Das Land werde "MODI-fiziert" jubeln die Anhänger
Der Mehrheit im Land sind solche Gedanken jedoch fern. Auf den sozialen Netzwerken wird der Sieg wie eine Erlösung gefeiert, Modi selbst hat eine digitale "Siegeswand" eingerichtet, auf der sekündlich Glückwünsche aufpoppen. Anhänger freuen sich dort auf ein "korruptionsfreies" Indien und auf einen neuen starken Mann - Indien werde "MODI-fiziert". Ein anderer schreibt: "Modi führt. Indien führt. Die Rupie führt." Tatsächlich haben ausländische Investoren in Erwartung eines Sieges im vergangenen halben Jahr 16 Milliarden Dollar in indische Aktien und Anleihen angelegt. Der wichtigste Aktienindex des Landes, SGX Nifty, lag am Freitag um mehr als vier Prozent im Plus.

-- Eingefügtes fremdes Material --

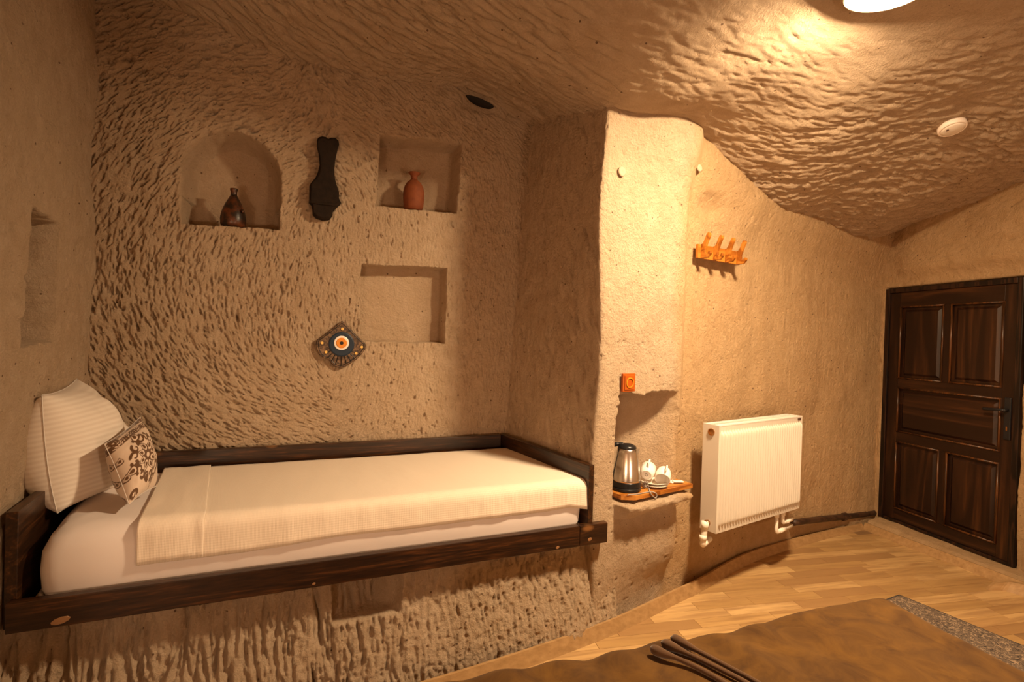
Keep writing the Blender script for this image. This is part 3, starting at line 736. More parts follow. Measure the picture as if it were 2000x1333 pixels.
# pillow and cushion
def cushion(name, TL, TR, BR, BL, th, mat, parent=None, n=44, pinch=.10, bulge=1., pat=None, seed=1, sag=0):
    TL, TR, BR, BL = [np.array(v, float) for v in (TL, TR, BR, BL)]
    g = np.linspace(-1, 1, n); Aa, Bb = np.meshgrid(g, g)
    pa, pb = pinch if isinstance(pinch, tuple) else (pinch, pinch)
    a = Aa*(1-pa*(1-Bb**2)*np.abs(Aa)); b = Bb*(1-pb*(1-Aa**2)*np.abs(Bb))
    w = lambda x: x[..., None]
    base = (TL*w((1-a)*(1+b))+TR*w((1+a)*(1+b))+BR*w((1+a)*(1-b))+BL*w((1-a)*(1-b)))/4
    nv = np.cross(TR-TL, TL-BL); nv /= np.linalg.norm(nv); nv = -nv if False else nv
    prof = (1-Aa**2)**.52*(1-Bb**2)**.52; prof = prof*(1+.10*fnoise(Aa.shape, n*.22, seed, 3))
    prof = prof*(1+sag*(-Bb))
    F_ = base+nv*w(prof*th/2*bulge); K_ = base-nv*w(prof*th/2)
    uv = np.stack([(Aa+1)/2, (Bb+1)/2], -1)
    me1 = gridmesh(name, F_, uv); me2 = gridmesh(name, K_, uv, flip=True)
    bm = bmesh.new(); bm.from_mesh(me1); bm.from_mesh(me2); bmesh.ops.remove_doubles(bm, verts=bm.verts, dist=.0005); bmesh.ops.recalc_face_normals(bm, faces=bm.faces)
    me = bpy.data.meshes.new(name); bm.to_mesh(me); bm.free()
    o = obj(name, me, mat, parent, smooth=True)
    # edge cord
    ring = [base[0, i] for i in range(n)]+[base[i, -1] for i in range(1, n)]+[base[-1, i] for i in range(n-2, -1, -1)]+[base[i, 0] for i in range(n-2, 0, -1)]
    return o, [Vector(p) for p in ring], nv
pl = thing('pillow', 'large white striped pillow standing upright against the head board', 'pillow', (-1.6, 1.9, .755))
def loc3(v): return tuple(Vector(v)-pl.location)
TLp = aty(82, 772, 1.86); TRp = aty(150, 740, 2.22); BRp = aty(222, 962, 2.18); BLp = aty(112, 1003, 1.80)
o, rg, nv = cushion('pillow_cover', loc3(TLp), loc3(TRp), loc3(BRp), loc3(BLp), .35, 'pillow_cloth', pl, pinch=(-.12, .07), sag=.15)
MB().tube(rg+rg[:1], .0018, 6).build('seam', 'piping_cloth', pl, smooth=True)
cu = thing('cushion', 'small beige scatter cushion with dark brown damask pattern', 'cushion', (-1.35, 1.9, .755))
def loc3(v): return tuple(Vector(v)-cu.location)
TLc = aty(204, 868, 1.86); TRc = aty(274, 815, 2.08); BRc = aty(306, 950, 1.98); BLc = aty(252, 986, 1.80)
NC = 150
o, rg, nv = cushion('cushion_cover', loc3(TLc), loc3(TRc), loc3(BRc), loc3(BLc), .15, 'damask_cloth', cu, n=NC, pinch=.06, seed=4)
# damask print stored as an attribute
def damask(uv):
    x = uv[:, 0]*2-1; y = uv[:, 1]*2-1; f = np.zeros(len(x))
    def seg(cx, cy, r0, a0, a1, w, grow=0.):
        nonlocal f
        for k in range(26):
            t = k/25; a = a0+(a1-a0)*t; r = r0*(1-.72*t); px_ = cx+r*np.cos(a); py_ = cy+r*np.sin(a)
            d = np.hypot(x-px_, y-py_); f = np.maximum(f, 1-ss(d, w*(1-.55*t)*.75, w*(1-.55*t)))
    def drop(cx, cy, a, L, w, hollow=True):
        nonlocal f
        c, s_ = math.cos(a), math.sin(a); p = ((x-cx)*c+(y-cy)*s_)/L; q = (-(x-cx)*s_+(y-cy)*c)/w
        d = np.sqrt(p*p+(q/np.clip(1.05-p*.8, .1, 2))**2); f = np.maximum(f, 1-ss(d, .9, 1.0))
        if hollow: f = f*(1-(1-ss(np.abs(d-.55), .10, .16)))
    def medal(cx, cy, s_):
        nonlocal f
        for k in range(8):
            a = k*math.pi/4+.2; drop(cx+.25*s_*math.cos(a), cy+.25*s_*math.sin(a), a, .17*s_, .09*s_)
        for k in range(8):
            a = k*math.pi/4+.2+math.pi/8
            for sg in (1, -1): seg(cx+.48*s_*math.cos(a+sg*.17), cy+.48*s_*math.sin(a+sg*.17), .13*s_, a, a+sg*5., .05*s_)
        for k in range(4):
            a = k*math.pi/2+.2; drop(cx+.66*s_*math.cos(a), cy+.66*s_*math.sin(a), a, .17*s_, .11*s_)
        d = np.hypot(x-cx, y-cy); f = np.maximum(f, 1-ss(np.abs(d-.09*s_), .02*s_, .035*s_))
    medal(-.10, -.08, 1.12)
    for k in range(12):
        a = k*math.pi/6; drop(.62*math.cos(a), -.10+.62*math.sin(a), a, .10, .055, False)
    for cx, cy in ((-.86, .86), (-.86, -.86), (.86, -.86)): seg(cx, cy, .13, 0, 6.5, .06)
    for cy in (-.3, .25): drop(-.95, cy, math.pi/2, .12, .06)
    for c_, w0, sgn in ((.80, .10, 1), (1.0, .06, 1)):
        band = np.abs(y-(c_-.10*x*x)); lace = (np.sin(x*34+3*np.sin(y*20))*np.sin(y*48+2*np.sin(x*22)) > -.35)
        f = np.maximum(f, (1-ss(band, w0-.015, w0))*lace)
    band = np.abs(x-(.86-.06*y*y)); lace = (np.sin(y*34+3*np.sin(x*20))*np.sin(x*48+2*np.sin(y*22)) > -.35)
    f = np.maximum(f, (1-ss(band, .075, .09))*lace)
    return f
me = o.data; uvl = np.zeros(len(me.loops)*2, np.float32); me.uv_layers.active.data.foreach_get('uv', uvl)
vi = np.zeros(len(me.loops), np.int32); me.loops.foreach_get('vertex_index', vi); uvv = np.zeros((len(me.vertices), 2)); uvv[vi] = uvl.reshape(-1, 2)
at_ = me.attributes.new('damask', 'FLOAT', 'POINT'); at_.data.foreach_set('value', damask(uvv).astype(np.float32))
MB().tube(rg+rg[:1], .0015, 6).build('seam', 'piping_cloth', cu, smooth=True)

# ------------------------------------------------------------------ things on the back wall
def onback(px, py, h=0):
    u, z = wb(px, py); return Vector((PB[0]+u*math.cos(BA)+h*math.sin(BA), PB[1]+u*math.sin(BA)-h*math.cos(BA), z))
def lathe_obj(t, name, prof, mat, n=36): return MB().lathe(prof, n).build(name, mat, t, smooth=True)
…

Bei der Wahl haben mehr als eine halbe Milliarde Menschen ihre Stimme mit Hilfe von elektronischen Wahlmaschinen abgegeben. Die 1,8 Millionen Maschinen werden nach und nach geöffnet und per Knopfdruck werden die Ergebnisse ausgelesen. Die Wahlbeteiligung lag mit 66 Prozent so hoch wie nie zuvor in Indien. Insgesamt hatte sich die Abstimmung über fünf Wochen hingezogen, damit Wahlhelfer die gigantische Abstimmung organisieren und Sicherheitskräfte die Wahllokale bewachen konnten. Über 8000 Kandidaten waren angetreten.